La première concerne une inconnue à l'allure extravagante. Coiffée comme une couverture de magazine de mode, elle m'attendait à la sortie de la mosquée : « Je ne suis pas musulmane, mais je suis danseuse » m'annonça-t-elle. Elle me supplia de rencontrer M. Garaudy pour une dédicace, dit-elle, du « livre le plus beau que j'aie jamais lu et qui a changé ma vie ». Danser sa vie, un livre de M. Garaudy que je découvris ainsi.
Une autre fois, un de nos maîtres à penser vint rencontrer M. Garaudy. Je l'introduisis : professeur de philosophie et conférencier des étudiants musulmans. « Vous enseignez donc la philosophie ? », lui demanda M. Garaudy en lui serrant la main. Puis, l'air désolé, il plaisanta : « Le pauvre ! » Lors de cette brève rencontre, M. Garaudy expliqua qu'il était nuisible d'enseigner uniquement des philosophes occidentaux, à de jeunes Africains. « Vos programmes ne doivent pas ignorer les penseurs d'ici. Penser n'est pas une exclusivité occidentale ! » dit-il.

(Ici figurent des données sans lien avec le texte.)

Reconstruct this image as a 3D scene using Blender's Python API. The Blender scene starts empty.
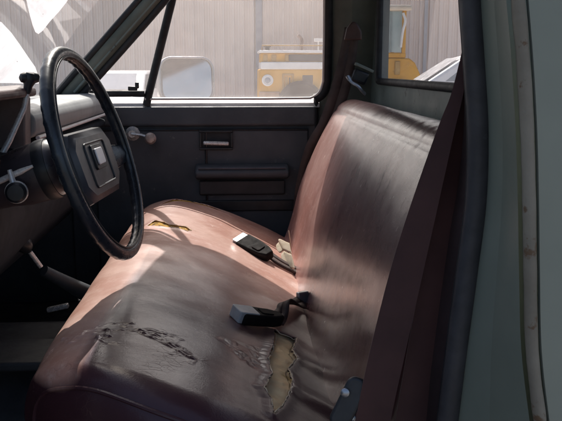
import bpy, math, random
import numpy as np
from mathutils import Vector, Matrix, noise
random.seed(7)
R = math.radians
sc = bpy.context.scene
C = sc.collection

# ------------------------------------------------------------------ materials
def nodes(name):
    m = bpy.data.materials.new(name); m.use_nodes = True
    nt = m.node_tree; b = nt.nodes['Principled BSDF']
    return m, nt, b
def N(nt, t, **kw):
    n = nt.nodes.new(t)
    for k, v in kw.items():
        if k in n.inputs: n.inputs[k].default_value = v
        else: setattr(n, k, v)
    return n
def rgba(c): return (c[0], c[1], c[2], 1.0)
def noise_tex(nt, co, scale, detail=4, rough=.55, dist=0):
    n = N(nt, 'ShaderNodeTexNoise'); n.inputs['Scale'].default_value = scale
    n.inputs['Detail'].default_value = detail; n.inputs['Roughness'].default_value = rough
    n.inputs['Distortion'].default_value = dist
    nt.links.new(co, n.inputs['Vector']); return n.outputs['Fac']
def ramp(nt, fac, stops):
    r = N(nt, 'ShaderNodeValToRGB'); e = r.color_ramp.elements
    while len(e) < len(stops): e.new(.5)
    for k, (p, c) in enumerate(stops):
        e[k].position = p; e[k].color = rgba(c) if hasattr(c, '__len__') else (c, c, c, 1)
    nt.links.new(fac, r.inputs['Fac']); return r.outputs['Color']
def mixc(nt, fac, a, b, mode='MIX'):
    m = N(nt, 'ShaderNodeMix'); m.data_type = 'RGBA'; m.blend_type = mode
    for v, i in ((fac, 0), (a, 6), (b, 7)):
        if isinstance(v, bpy.types.NodeSocket): nt.links.new(v, m.inputs[i])
        elif hasattr(v, '__len__'): m.inputs[i].default_value = rgba(v)
        else: m.inputs[i].default_value = v
    return m.outputs[2]
def bump(nt, b, h, strength, dist=.002, prev=None):
    n = N(nt, 'ShaderNodeBump'); n.inputs['Strength'].default_value = strength; n.inputs['Distance'].default_value = dist
    nt.links.new(h, n.inputs['Height'])
    if prev: nt.links.new(prev, n.inputs['Normal'])
    nt.links.new(n.outputs['Normal'], b.inputs['Normal']); return n.outputs['Normal']
def worn(name, c1, c2, scale=6, rough=(.4, .6), metal=0, grain=0, grain_scale=300, spots=None, coat=0, spec=.5, lo=.35, hi=.65):
    """two-tone mottled surface with roughness variation, fine grain and optional spots of wear"""
    m, nt, b = nodes(name)
    co = N(nt, 'ShaderNodeTexCoord').outputs['Object']
    f = noise_tex(nt, co, scale, 6, .6)
    col = ramp(nt, f, [(lo, c1), (hi, c2)])
    if spots:
        f2 = noise_tex(nt, co, spots[1], 5, .65)
        msk = ramp(nt, f2, [(spots[2], 0.0), (spots[2] + .06, 1.0)])
        col = mixc(nt, msk, col, spots[0])
    nt.links.new(col, b.inputs['Base Color'])
    f3 = noise_tex(nt, co, scale * 2.7, 4)
    rr = N(nt, 'ShaderNodeMapRange'); rr.inputs[3].default_value = rough[0]; rr.inputs[4].default_value = rough[1]
    rr.inputs[1].default_value = .3; rr.inputs[2].default_value = .7
    nt.links.new(f3, rr.inputs[0]); nt.links.new(rr.outputs[0], b.inputs['Roughness'])
    b.inputs['Metallic'].default_value = metal
    b.inputs['Specular IOR Level'].default_value = spec
    if coat: b.inputs['Coat Weight'].default_value = coat; b.inputs['Coat Roughness'].default_value = .15
    if grain:
        g = noise_tex(nt, co, grain_scale, 3, .6)
        bump(nt, b, g, grain, .001)
    return m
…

En ces années 1980, Aristote, Socrate, Platon, Descartes, Sartre, Nietzsche, Kant, etc., étaient les seuls philosophes qui soient pour moi. Garaudy, l'Européen, se montra intarissable sur l'art africain, sur les penseurs d'Orient, des chrétiens, des musulmans, des Indiens. Des sujets dont nous n'avions trace dans notre éducation.
Il venait de publier Mon tour du siècle en solitaire. Il me l'offrit et en parla comme son dernier livre. Selon ses termes, il ne voulait pas « écrire un livre de trop ».
Hélas, avec Les Mythes fondateurs de la politique israélienne, Roger Garaudy a fait ce qu'il redoutait. J'ignore à quoi ressemble ce livre auquel on tente de réduire M. Garaudy. Maintenant qu'il est parti, il est peut-être venu le moment de confronter ce poignard dont se sont servis les « censeurs bien-pensants » pour suicider médiatiquement Roger Garaudy et l'abbé Pierre.
Chrétien, communiste ou musulman, Roger Garaudy a traversé la vie à dos d'un cheval analytique. Pour lui, le questionnement rationnel précède l'adhésion au dogme. « Ma foi commence là où s'arrête ma raison », disait-il.
Sur le hajj par exemple, un pilier incontesté de l'islam, Garaudy était révolté par les morts du jour de la station du mont Arafat. Ce lieu ne peut accueillir un million de personnes, sous le soleil, toute une journée, sans mettre en danger les plus fragiles. On compte trois millions de pèlerins sur le mont Arafat certaines années. La mort vient y faire ses courses. Logique !
« Préservons des vies humaines ! », s'indigne M. Garaudy. « Convenons d'Arafat sur trois jours à l'image des jours de l'Aïd ! », explique-t-il. Je trouve cette idée lumineuse, mais je sais qu'elle est utopique aussi. Il y a des questions où l'aspiration de la oumma transcende toute spéculation intellectuelle.
Par ses écrits, sa vie, Roger Garaudy laisse une œuvre complète. Artiste, philosophe, politique, croyant ou athée, chacun y trouve matière. Pour cela, il faut accepter de réfléchir par soi-même, ne pas accepter les réponses toutes faites.
Comme disait M. Garaudy, il faut « refuser la rationalité limitée ».